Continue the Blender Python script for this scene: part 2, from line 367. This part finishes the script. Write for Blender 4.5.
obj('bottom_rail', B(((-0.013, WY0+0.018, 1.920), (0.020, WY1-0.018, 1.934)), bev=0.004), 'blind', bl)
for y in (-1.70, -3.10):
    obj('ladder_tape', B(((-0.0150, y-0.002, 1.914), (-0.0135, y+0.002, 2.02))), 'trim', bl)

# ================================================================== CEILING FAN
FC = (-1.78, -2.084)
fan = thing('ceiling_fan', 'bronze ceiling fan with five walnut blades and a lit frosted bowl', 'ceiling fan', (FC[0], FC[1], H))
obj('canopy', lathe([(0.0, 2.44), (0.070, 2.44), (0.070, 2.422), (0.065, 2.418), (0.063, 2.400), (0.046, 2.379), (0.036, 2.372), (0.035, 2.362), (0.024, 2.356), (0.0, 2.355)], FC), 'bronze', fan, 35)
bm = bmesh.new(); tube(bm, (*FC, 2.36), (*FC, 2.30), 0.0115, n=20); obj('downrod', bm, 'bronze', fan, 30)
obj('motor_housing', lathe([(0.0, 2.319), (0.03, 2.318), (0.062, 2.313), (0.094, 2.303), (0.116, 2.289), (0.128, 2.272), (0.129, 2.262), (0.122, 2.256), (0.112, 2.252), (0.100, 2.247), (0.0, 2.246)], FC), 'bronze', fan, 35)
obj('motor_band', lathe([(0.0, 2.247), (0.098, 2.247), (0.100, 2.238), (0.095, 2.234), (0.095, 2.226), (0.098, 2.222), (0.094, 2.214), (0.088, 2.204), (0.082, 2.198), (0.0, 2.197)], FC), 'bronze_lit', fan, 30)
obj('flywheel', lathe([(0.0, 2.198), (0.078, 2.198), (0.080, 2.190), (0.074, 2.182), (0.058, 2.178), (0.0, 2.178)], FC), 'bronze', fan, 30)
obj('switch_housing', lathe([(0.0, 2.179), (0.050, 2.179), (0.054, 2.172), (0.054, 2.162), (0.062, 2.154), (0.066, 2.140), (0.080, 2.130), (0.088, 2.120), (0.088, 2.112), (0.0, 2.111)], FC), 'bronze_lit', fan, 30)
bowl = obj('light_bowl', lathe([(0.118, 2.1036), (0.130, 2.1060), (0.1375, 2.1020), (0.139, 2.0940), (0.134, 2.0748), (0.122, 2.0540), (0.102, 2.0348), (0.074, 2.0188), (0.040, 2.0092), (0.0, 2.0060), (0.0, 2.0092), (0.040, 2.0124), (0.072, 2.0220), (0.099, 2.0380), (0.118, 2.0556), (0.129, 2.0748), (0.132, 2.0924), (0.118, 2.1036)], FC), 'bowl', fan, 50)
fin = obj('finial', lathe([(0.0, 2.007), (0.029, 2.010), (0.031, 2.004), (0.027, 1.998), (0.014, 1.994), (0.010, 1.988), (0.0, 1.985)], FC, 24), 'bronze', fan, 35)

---

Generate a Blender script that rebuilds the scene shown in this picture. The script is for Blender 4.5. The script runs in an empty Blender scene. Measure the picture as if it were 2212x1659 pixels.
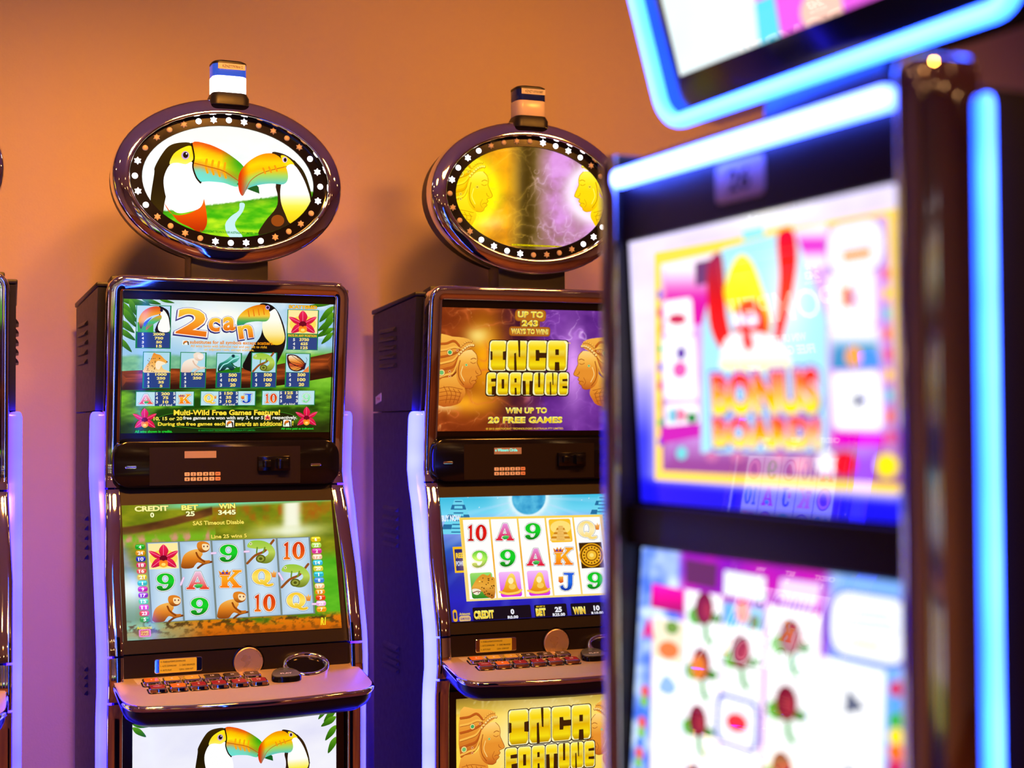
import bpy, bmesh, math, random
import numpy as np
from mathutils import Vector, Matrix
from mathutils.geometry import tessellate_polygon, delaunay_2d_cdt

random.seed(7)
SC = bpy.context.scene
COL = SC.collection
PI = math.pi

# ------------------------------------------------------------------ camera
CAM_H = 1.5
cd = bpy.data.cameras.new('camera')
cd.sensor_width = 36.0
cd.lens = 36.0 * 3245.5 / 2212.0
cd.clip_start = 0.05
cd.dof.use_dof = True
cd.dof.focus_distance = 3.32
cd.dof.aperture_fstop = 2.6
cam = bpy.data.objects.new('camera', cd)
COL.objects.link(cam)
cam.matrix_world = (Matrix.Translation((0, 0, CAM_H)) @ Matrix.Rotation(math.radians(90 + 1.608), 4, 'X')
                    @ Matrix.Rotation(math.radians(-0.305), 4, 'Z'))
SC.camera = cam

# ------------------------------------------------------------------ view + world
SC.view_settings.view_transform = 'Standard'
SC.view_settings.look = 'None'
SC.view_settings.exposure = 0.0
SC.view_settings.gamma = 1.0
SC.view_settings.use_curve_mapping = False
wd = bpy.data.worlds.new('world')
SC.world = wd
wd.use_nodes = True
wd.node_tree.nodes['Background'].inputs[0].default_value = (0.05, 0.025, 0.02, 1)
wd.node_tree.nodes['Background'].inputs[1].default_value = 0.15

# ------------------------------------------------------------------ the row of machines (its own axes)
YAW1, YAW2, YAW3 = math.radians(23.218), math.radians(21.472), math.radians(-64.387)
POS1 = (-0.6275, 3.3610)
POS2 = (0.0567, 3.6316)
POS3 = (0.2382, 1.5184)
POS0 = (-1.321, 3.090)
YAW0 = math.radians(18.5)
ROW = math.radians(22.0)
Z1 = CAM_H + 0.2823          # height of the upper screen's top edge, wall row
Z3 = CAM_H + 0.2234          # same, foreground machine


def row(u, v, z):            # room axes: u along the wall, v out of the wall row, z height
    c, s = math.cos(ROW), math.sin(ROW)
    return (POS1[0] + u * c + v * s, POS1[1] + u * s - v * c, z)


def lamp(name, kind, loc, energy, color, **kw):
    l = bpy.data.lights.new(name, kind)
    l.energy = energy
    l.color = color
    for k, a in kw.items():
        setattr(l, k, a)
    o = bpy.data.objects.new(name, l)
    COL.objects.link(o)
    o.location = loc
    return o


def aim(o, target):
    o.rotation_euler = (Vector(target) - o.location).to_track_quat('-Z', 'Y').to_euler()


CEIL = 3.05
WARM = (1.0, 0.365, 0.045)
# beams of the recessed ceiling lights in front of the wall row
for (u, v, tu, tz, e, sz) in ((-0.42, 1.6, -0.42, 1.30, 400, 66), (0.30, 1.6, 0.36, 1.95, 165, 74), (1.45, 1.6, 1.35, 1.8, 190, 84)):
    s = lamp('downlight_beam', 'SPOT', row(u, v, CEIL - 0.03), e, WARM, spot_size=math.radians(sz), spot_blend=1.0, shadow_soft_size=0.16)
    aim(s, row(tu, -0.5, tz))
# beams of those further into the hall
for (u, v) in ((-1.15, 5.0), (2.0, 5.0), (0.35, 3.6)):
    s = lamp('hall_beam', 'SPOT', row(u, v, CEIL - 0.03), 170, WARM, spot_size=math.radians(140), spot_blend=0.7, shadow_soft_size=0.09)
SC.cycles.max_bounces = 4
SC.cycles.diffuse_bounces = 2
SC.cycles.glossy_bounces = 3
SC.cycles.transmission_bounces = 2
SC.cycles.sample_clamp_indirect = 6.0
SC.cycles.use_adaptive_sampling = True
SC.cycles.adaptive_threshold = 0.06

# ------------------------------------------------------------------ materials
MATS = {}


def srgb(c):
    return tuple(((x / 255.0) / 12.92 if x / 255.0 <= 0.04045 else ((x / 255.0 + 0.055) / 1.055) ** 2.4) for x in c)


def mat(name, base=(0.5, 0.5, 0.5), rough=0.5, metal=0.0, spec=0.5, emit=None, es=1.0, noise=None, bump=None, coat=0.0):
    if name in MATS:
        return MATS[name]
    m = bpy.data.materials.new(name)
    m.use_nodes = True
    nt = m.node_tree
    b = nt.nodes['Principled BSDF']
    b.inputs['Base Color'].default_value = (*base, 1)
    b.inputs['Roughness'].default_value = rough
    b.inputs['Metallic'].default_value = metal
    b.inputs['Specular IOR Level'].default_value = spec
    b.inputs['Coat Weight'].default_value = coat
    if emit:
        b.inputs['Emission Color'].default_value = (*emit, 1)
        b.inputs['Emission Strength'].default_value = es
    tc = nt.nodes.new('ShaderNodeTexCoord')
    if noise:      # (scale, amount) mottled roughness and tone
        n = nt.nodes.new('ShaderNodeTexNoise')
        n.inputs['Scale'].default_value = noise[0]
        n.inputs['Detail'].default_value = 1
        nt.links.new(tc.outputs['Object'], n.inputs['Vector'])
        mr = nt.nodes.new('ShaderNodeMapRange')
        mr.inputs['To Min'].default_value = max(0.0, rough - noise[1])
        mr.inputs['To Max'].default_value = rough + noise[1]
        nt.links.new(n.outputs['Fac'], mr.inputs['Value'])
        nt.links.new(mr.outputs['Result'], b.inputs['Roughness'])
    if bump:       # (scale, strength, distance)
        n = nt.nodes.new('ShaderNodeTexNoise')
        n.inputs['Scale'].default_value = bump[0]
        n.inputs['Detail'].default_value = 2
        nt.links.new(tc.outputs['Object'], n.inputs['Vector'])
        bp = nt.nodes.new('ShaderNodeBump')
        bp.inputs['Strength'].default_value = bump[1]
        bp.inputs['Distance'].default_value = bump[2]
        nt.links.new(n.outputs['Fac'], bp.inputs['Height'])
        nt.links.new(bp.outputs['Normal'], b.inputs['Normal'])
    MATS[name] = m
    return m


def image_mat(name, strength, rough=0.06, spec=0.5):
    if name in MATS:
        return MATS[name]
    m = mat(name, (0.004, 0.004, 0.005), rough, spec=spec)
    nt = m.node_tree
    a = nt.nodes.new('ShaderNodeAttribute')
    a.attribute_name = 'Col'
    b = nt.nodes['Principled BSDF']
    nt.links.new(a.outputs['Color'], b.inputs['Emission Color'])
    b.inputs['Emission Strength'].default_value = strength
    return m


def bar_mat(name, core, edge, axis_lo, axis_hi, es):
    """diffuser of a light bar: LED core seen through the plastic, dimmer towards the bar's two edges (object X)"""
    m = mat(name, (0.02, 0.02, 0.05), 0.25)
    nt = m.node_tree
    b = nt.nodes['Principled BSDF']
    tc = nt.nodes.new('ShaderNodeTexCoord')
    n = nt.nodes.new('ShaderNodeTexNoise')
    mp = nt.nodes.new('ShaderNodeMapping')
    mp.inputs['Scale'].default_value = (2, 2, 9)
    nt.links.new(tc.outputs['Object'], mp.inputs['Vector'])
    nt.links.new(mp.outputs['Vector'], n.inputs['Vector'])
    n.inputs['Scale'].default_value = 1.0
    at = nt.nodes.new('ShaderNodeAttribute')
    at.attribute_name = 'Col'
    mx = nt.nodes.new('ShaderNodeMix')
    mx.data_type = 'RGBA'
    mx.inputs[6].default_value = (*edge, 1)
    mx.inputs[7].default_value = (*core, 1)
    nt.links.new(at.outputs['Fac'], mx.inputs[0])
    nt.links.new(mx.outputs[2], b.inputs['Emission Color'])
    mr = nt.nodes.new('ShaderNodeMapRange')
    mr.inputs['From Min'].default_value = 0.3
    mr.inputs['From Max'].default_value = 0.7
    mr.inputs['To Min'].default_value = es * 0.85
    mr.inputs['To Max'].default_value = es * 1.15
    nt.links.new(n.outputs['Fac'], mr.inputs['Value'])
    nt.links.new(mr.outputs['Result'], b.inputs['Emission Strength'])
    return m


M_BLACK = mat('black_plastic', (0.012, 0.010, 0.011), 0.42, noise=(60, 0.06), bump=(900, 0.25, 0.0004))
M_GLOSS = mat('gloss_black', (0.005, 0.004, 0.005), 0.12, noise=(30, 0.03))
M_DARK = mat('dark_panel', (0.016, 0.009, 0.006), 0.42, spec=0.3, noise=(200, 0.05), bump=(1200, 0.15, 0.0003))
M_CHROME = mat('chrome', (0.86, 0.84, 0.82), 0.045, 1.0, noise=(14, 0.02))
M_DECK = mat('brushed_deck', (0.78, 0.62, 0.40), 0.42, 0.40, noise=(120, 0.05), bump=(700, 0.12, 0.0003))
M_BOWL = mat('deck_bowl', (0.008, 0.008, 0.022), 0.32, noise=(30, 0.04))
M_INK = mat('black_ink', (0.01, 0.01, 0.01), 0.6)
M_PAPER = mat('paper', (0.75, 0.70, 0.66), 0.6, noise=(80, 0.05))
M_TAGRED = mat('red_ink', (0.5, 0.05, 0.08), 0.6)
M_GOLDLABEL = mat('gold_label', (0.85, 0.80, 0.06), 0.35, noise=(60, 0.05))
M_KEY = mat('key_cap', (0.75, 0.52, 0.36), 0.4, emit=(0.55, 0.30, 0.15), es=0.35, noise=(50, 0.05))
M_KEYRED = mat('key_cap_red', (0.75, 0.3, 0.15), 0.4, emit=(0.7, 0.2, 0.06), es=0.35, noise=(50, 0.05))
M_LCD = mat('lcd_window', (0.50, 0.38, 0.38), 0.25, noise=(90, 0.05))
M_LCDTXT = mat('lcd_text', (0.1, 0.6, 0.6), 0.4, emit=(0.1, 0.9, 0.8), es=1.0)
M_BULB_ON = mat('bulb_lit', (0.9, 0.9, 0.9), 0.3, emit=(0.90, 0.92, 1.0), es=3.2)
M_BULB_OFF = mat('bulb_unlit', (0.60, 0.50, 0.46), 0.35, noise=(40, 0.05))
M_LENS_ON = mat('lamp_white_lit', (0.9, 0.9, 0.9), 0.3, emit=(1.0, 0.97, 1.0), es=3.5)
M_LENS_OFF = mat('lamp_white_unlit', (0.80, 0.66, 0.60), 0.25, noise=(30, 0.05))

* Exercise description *
Above this task is a listing with pictures in it. Retype only the lines from the one containing "Generate a Blender" through the one containing "PI = math.pi", both included, and not the pictures.

* Solution for this problem *
Generate a Blender script that rebuilds the scene shown in this picture. The script is for Blender 4.5. The script runs in an empty Blender scene. Measure the picture as if it were 2212x1659 pixels.
import bpy, bmesh, math, random
import numpy as np
from mathutils import Vector, Matrix
from mathutils.geometry import tessellate_polygon, delaunay_2d_cdt

random.seed(7)
SC = bpy.context.scene
COL = SC.collection
PI = math.pi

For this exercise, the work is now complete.